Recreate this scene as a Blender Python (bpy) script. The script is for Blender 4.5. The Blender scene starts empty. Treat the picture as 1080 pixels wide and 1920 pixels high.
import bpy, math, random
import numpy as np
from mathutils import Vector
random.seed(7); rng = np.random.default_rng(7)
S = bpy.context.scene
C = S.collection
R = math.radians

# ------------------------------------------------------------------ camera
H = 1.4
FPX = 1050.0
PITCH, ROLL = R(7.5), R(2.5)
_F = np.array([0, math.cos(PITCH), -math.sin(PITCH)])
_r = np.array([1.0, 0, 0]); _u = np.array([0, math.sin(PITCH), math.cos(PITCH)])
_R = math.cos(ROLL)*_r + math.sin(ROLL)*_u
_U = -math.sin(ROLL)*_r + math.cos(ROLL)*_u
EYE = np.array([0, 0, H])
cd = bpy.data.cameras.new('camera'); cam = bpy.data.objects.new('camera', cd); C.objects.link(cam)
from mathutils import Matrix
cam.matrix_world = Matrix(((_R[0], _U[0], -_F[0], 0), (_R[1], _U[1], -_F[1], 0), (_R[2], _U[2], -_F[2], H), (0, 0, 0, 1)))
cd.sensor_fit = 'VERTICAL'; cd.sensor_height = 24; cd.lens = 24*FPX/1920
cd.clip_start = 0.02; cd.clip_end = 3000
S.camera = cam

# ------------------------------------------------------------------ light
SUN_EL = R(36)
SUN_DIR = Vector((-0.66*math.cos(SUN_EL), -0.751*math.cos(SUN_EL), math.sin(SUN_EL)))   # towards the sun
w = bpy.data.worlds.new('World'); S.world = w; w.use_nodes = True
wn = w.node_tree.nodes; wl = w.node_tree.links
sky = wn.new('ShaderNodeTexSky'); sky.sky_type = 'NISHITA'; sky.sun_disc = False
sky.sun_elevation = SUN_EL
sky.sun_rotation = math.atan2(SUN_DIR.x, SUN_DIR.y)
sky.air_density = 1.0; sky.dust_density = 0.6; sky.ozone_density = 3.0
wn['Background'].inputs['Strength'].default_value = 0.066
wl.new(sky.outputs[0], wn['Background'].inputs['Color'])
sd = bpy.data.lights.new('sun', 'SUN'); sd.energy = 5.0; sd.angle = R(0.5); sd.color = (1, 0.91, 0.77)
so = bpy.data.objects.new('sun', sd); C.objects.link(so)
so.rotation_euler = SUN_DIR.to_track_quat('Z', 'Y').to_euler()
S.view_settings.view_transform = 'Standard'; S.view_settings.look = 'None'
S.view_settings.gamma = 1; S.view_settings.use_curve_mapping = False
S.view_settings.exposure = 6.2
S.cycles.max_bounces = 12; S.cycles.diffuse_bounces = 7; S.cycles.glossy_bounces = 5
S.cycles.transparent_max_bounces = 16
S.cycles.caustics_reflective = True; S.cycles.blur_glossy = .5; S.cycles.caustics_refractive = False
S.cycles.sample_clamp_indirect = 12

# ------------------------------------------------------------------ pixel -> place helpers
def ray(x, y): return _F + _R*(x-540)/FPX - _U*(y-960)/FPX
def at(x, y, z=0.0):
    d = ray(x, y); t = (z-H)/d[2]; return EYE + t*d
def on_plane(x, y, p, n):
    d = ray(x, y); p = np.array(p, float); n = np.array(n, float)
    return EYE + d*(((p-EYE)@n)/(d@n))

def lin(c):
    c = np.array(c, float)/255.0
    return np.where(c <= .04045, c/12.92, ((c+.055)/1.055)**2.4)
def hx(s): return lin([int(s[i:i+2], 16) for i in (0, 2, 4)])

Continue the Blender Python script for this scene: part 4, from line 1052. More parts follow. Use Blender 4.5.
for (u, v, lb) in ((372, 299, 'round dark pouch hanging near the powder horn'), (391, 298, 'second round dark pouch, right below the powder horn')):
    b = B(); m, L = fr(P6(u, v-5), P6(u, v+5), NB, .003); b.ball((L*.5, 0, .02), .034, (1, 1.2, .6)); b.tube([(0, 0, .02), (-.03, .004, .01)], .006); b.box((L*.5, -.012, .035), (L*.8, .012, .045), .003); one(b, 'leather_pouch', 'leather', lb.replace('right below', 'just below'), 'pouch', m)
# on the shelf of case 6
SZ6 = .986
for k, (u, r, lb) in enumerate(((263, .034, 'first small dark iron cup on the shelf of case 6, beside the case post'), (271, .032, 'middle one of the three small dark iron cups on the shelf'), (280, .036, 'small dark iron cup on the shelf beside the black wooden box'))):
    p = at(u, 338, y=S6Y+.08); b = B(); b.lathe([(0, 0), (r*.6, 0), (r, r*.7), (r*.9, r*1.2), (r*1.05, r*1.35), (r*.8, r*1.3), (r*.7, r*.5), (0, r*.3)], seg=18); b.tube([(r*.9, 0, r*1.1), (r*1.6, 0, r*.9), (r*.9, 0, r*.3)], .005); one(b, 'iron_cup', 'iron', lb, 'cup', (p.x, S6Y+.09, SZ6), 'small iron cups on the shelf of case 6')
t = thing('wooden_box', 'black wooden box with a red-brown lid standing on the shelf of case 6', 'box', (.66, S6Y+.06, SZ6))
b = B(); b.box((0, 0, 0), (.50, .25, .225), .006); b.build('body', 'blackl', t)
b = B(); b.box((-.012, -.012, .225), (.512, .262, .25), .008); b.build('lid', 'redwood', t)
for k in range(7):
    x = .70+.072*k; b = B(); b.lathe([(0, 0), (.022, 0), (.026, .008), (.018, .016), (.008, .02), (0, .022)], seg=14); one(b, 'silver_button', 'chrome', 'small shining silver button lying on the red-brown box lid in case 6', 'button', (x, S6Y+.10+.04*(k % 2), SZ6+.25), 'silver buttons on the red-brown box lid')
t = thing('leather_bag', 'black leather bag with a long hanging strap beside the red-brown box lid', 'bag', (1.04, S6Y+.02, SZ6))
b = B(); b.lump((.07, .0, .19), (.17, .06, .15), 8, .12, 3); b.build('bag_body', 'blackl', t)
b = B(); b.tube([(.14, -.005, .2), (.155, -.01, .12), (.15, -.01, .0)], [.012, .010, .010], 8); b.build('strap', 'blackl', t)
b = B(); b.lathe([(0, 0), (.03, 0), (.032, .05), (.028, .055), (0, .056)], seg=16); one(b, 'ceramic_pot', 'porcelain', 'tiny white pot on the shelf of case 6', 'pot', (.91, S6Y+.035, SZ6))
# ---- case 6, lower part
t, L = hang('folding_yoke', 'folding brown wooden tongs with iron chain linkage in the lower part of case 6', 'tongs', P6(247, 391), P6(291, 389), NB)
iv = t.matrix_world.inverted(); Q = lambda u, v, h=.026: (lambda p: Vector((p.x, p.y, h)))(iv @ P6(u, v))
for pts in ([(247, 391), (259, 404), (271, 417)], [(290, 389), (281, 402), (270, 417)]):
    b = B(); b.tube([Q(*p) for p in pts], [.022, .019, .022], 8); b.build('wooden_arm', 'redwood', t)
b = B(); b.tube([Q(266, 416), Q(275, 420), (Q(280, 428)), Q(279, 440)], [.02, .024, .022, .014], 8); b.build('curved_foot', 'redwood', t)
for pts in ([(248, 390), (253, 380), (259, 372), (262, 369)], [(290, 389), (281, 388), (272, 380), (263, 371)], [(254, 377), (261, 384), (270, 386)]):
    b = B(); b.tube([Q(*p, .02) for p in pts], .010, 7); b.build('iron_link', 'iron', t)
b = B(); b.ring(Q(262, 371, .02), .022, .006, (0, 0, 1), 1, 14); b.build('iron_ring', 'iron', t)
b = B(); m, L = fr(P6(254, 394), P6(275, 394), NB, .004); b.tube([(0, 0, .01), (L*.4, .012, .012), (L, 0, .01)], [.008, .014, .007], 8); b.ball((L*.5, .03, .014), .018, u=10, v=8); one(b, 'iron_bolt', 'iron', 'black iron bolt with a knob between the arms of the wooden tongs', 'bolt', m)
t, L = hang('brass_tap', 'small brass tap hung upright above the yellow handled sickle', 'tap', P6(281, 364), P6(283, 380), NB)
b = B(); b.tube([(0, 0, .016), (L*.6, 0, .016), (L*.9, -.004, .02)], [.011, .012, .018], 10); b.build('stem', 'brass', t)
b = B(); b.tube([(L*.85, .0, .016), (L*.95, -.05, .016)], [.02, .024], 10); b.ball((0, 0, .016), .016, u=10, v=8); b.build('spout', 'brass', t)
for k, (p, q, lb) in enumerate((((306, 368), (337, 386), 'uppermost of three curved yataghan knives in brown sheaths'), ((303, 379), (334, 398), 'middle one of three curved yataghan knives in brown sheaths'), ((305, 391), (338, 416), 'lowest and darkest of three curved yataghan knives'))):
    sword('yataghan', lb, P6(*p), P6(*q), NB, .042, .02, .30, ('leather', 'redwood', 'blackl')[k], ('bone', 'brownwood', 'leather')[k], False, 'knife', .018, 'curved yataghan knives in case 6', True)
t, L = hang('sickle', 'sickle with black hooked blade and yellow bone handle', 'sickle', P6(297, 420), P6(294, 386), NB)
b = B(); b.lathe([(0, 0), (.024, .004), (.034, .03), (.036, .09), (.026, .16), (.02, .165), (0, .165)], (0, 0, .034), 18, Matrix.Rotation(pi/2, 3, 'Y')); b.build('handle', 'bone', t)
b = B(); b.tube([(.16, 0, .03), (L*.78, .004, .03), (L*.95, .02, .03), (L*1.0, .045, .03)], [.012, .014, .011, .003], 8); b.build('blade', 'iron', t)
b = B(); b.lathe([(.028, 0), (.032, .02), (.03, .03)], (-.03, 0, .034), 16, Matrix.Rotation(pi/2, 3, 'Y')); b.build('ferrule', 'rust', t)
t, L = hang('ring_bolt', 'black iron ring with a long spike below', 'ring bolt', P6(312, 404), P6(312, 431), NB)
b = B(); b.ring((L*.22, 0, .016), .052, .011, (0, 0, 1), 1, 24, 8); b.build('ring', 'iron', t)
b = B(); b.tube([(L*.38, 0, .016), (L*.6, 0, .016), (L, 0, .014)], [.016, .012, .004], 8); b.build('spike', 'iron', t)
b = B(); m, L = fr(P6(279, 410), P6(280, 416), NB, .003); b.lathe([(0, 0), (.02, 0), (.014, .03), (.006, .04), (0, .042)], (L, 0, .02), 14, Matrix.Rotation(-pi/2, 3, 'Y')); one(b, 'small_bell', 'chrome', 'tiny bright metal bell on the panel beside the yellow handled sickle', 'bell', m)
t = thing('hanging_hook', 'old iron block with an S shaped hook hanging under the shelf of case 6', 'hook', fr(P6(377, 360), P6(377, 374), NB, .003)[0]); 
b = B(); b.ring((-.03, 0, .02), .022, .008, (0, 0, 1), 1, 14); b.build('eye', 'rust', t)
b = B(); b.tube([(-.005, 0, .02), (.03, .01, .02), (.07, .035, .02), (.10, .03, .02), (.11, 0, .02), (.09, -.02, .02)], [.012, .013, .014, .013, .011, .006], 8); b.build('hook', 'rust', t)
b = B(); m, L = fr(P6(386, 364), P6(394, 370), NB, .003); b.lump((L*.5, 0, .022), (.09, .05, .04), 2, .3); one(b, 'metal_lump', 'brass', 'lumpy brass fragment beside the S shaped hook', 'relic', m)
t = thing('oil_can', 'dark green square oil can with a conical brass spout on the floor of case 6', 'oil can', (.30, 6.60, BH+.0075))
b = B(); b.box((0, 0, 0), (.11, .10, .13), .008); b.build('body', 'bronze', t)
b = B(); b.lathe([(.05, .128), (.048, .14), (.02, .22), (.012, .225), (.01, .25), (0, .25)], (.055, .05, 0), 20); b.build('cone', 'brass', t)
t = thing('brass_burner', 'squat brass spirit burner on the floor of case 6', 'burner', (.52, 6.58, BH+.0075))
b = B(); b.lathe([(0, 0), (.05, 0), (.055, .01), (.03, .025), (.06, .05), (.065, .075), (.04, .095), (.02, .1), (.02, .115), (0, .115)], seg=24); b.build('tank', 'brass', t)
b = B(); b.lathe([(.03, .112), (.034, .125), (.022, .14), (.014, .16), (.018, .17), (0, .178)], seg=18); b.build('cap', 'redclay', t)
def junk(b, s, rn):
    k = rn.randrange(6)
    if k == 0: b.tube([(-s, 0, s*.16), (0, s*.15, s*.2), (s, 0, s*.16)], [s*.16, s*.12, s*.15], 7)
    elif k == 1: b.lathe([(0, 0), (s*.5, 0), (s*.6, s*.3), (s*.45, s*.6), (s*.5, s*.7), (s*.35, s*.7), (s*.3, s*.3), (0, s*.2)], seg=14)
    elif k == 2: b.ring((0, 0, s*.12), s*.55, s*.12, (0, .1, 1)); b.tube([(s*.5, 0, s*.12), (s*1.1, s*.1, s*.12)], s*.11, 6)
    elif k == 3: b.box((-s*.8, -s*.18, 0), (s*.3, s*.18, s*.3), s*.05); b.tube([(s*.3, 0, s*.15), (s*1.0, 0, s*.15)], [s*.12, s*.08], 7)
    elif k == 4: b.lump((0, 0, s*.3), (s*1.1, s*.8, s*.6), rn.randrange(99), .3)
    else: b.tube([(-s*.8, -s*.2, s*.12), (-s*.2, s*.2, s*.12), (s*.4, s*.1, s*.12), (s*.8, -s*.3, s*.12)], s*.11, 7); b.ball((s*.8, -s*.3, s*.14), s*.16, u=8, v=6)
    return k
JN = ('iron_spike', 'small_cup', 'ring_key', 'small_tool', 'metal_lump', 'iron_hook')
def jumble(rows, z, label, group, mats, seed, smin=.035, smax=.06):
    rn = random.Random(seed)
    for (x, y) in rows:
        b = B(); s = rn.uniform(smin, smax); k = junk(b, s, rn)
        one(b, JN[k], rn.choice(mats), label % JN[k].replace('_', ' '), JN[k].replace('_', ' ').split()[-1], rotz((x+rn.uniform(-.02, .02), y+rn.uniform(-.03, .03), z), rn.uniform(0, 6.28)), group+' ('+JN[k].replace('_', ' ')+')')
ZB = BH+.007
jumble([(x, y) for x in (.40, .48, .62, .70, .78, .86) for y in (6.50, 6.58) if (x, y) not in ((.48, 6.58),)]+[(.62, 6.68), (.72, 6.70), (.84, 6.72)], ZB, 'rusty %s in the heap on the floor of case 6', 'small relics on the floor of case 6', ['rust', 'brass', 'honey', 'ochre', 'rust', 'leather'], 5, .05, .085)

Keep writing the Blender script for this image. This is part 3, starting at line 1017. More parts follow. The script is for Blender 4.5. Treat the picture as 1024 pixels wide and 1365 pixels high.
------
Pull every line containing "script" out of the data above.

TASK RESPONSE>
Recreate this scene as a Blender Python (bpy) script. The script is for Blender 4.5. The Blender scene starts empty. Treat the picture as 1080 pixels wide and 1920 pixels high.
Continue the Blender Python script for this scene: part 4, from line 1052. More parts follow. Use Blender 4.5.
Keep writing the Blender script for this image. This is part 3, starting at line 1017. More parts follow. The script is for Blender 4.5. Treat the picture as 1024 pixels wide and 1365 pixels high.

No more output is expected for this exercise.